I've been working on dyeing cotton lace these days as opposed to rayon. With the rayon lace I have little bottles of dye which I mix with water, very, very simple. Cotton is much more complicated. I have fiber reactive dyes that I have to wear a mask when mixing with water. The water is mixed with urea, and then the things to be dyed have to soak in sodium carbonate or soda ash. I've used this kind of dye to dye lace solid colors before, but this time I'm trying to "paint" them using more than one color, trying to get the same water color effect I get from the rayon dyes.
The first thing I dyed was unbelievably ugly and I didn't know any better than to use something too nice for my first attempt and pretty much ruined a good deal of it.
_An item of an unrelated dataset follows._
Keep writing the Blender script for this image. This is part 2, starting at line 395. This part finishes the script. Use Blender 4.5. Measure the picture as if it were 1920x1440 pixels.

The recipe for the dye solution I used was for colors that were way too dark and they also didn't run into one another, which was one of the things I wanted to do.
So I tinkered with the formula and came up with amounts of dye that work better for my purposes, the original dyes I mixed up I'll use as concentrates and dilute with however much water I want, depending on the exact color I'm trying for. I've been working on this for a couple of weeks with mixed results, some things better than others.
Can you tell I'm fascinated by the gradations of color? Well, if you can't yet, you will before I'm through. I remind myself of the woman in the Alan Alda movie, The Four Seasons. She was played by Sandy Dennis and her big thing was taking giant photographs of vegetables. Slowly. All her friends secretly thought this was inane, but never admitted it to her.
See what I mean? I'm having fun, though. I'll either sell them in my barely started store Twist of Vintage II, or I'll use them for a project or two or three....
Unfortunately, my rubber gloves broke this morning and I look like a Pict, the original blue man (or woman) with blue dye all over my hands.
I added two new items to the store tonight also, one a very elaborate, embellished belt, the other a skirt I upcycled and added hand-dyed lace etc to.
I have a bunch of other things to add, but can't do it all at once. I'm getting to the point where I have too many different projects going at the same time, surprise, surprise. I like variety. As another person wrote in their Etsy profile, I don't have a niche. I like to experiment with different things for the fun of it. But I am surprising myself with my experiments with color, I didn't really know I had an interest in color for it's own sake till now. My yarn dyeing experiments weren't too successful, but now I realize I expected instantaneous results and didn't practice as much as I should have to get a decent result. Now I know.